* [TASK TO COMPLETE]
Up to and including the line with "scn.camera = cam", reproduce the listing below exactly, beginning at its first line.

* [SUPPLIED RECORDS]
•••••
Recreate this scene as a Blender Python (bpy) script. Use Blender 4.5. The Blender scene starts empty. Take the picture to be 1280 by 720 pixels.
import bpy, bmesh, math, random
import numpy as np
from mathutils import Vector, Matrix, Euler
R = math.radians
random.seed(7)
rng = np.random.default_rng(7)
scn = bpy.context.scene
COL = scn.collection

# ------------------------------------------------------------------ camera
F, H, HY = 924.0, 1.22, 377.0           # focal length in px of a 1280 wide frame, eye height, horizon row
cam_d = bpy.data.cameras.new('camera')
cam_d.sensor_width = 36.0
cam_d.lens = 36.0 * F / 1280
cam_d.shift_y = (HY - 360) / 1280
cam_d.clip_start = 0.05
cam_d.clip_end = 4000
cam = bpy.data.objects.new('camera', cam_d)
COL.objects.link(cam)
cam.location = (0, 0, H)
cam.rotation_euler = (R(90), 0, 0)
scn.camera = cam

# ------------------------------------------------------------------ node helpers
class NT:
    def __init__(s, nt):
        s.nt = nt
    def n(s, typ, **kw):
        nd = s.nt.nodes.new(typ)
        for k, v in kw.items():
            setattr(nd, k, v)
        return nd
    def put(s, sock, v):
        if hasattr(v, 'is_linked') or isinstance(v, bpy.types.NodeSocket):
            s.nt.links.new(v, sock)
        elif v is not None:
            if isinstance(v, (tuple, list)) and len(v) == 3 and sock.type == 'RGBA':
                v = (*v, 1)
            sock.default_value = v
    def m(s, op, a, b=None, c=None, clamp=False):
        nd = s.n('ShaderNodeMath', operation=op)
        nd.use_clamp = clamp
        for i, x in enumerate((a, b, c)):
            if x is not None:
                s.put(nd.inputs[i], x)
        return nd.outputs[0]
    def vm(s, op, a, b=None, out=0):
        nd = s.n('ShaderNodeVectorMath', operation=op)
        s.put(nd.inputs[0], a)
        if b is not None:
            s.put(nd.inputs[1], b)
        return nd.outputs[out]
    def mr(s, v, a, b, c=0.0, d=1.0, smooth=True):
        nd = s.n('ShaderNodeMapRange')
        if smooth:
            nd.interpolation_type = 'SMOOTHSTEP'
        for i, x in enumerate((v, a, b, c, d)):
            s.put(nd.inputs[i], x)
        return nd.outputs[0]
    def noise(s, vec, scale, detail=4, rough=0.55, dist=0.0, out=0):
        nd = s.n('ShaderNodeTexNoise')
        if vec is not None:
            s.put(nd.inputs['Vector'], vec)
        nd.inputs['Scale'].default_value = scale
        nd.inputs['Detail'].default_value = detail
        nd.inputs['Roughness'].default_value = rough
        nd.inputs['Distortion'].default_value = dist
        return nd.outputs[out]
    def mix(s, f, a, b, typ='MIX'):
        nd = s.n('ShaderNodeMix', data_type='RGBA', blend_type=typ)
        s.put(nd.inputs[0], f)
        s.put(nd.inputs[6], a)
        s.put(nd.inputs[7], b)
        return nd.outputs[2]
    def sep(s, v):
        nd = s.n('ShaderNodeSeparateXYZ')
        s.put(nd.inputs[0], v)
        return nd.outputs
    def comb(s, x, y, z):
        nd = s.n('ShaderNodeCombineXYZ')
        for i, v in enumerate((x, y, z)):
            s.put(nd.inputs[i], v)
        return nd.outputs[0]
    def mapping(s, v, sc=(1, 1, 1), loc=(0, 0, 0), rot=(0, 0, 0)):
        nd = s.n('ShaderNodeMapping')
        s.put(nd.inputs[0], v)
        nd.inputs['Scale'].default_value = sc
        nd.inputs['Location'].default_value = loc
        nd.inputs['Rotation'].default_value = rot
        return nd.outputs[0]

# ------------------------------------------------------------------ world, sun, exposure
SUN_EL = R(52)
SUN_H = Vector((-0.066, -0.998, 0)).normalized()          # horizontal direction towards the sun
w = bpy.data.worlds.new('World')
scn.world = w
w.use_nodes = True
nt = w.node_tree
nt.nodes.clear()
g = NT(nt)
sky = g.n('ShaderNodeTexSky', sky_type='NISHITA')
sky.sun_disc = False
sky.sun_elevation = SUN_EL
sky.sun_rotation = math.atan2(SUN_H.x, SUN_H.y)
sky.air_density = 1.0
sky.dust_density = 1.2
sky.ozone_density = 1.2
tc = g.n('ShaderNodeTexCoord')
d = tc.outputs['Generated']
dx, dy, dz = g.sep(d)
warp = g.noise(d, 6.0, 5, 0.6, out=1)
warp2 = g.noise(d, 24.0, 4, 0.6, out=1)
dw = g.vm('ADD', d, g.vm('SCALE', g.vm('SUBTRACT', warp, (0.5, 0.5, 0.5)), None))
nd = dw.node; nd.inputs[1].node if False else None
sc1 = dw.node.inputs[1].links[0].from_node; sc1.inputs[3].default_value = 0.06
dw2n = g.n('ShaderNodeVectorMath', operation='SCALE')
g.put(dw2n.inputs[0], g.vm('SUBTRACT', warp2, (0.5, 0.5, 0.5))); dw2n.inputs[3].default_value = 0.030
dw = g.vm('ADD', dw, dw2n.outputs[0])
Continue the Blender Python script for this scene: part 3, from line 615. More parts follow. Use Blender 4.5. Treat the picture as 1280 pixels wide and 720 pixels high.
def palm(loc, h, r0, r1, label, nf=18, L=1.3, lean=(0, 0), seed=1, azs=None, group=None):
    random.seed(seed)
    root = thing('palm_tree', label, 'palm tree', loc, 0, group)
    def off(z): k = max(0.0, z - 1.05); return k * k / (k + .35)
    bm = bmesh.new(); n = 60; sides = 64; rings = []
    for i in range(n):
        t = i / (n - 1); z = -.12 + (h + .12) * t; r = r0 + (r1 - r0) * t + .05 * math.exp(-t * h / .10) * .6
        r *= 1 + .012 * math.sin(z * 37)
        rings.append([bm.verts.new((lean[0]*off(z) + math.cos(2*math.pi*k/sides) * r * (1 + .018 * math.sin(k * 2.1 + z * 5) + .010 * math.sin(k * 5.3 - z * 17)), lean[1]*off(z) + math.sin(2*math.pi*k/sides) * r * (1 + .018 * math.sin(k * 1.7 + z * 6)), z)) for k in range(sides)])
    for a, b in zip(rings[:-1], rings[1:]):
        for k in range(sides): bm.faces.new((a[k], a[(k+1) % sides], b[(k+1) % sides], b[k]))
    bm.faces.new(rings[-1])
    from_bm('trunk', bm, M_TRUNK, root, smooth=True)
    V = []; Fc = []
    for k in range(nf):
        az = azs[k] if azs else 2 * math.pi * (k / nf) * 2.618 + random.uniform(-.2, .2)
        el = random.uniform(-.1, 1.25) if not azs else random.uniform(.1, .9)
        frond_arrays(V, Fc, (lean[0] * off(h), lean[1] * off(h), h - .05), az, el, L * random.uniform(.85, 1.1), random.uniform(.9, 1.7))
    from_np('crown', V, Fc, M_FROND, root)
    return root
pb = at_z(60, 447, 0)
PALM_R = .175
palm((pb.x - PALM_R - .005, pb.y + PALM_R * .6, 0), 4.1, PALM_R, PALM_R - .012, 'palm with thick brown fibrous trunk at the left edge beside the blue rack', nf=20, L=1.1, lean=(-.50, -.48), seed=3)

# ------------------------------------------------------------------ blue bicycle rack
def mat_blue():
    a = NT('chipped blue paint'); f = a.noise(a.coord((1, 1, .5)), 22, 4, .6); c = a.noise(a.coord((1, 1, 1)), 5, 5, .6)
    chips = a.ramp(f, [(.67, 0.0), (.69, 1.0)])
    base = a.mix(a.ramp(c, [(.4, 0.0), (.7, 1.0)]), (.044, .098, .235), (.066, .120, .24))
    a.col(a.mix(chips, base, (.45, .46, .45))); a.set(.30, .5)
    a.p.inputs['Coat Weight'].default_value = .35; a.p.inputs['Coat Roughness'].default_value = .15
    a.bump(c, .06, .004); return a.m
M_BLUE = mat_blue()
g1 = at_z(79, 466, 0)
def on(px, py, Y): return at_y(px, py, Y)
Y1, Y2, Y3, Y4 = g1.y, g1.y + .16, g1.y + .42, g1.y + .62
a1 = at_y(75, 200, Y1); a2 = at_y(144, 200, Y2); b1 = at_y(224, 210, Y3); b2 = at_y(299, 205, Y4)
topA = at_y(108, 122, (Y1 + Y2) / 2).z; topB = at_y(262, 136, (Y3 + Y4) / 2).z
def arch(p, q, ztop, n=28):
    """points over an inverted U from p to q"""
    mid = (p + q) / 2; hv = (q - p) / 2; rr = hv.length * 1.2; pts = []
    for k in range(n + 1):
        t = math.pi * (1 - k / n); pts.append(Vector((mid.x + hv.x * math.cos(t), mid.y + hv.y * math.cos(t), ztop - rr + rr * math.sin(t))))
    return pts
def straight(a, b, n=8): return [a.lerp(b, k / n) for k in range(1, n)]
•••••
* [EXPECTED OUTPUT]
Recreate this scene as a Blender Python (bpy) script. Use Blender 4.5. The Blender scene starts empty. Take the picture to be 1280 by 720 pixels.
import bpy, bmesh, math, random
import numpy as np
from mathutils import Vector, Matrix, Euler
R = math.radians
random.seed(7)
rng = np.random.default_rng(7)
scn = bpy.context.scene
COL = scn.collection

# ------------------------------------------------------------------ camera
F, H, HY = 924.0, 1.22, 377.0           # focal length in px of a 1280 wide frame, eye height, horizon row
cam_d = bpy.data.cameras.new('camera')
cam_d.sensor_width = 36.0
cam_d.lens = 36.0 * F / 1280
cam_d.shift_y = (HY - 360) / 1280
cam_d.clip_start = 0.05
cam_d.clip_end = 4000
cam = bpy.data.objects.new('camera', cam_d)
COL.objects.link(cam)
cam.location = (0, 0, H)
cam.rotation_euler = (R(90), 0, 0)
scn.camera = cam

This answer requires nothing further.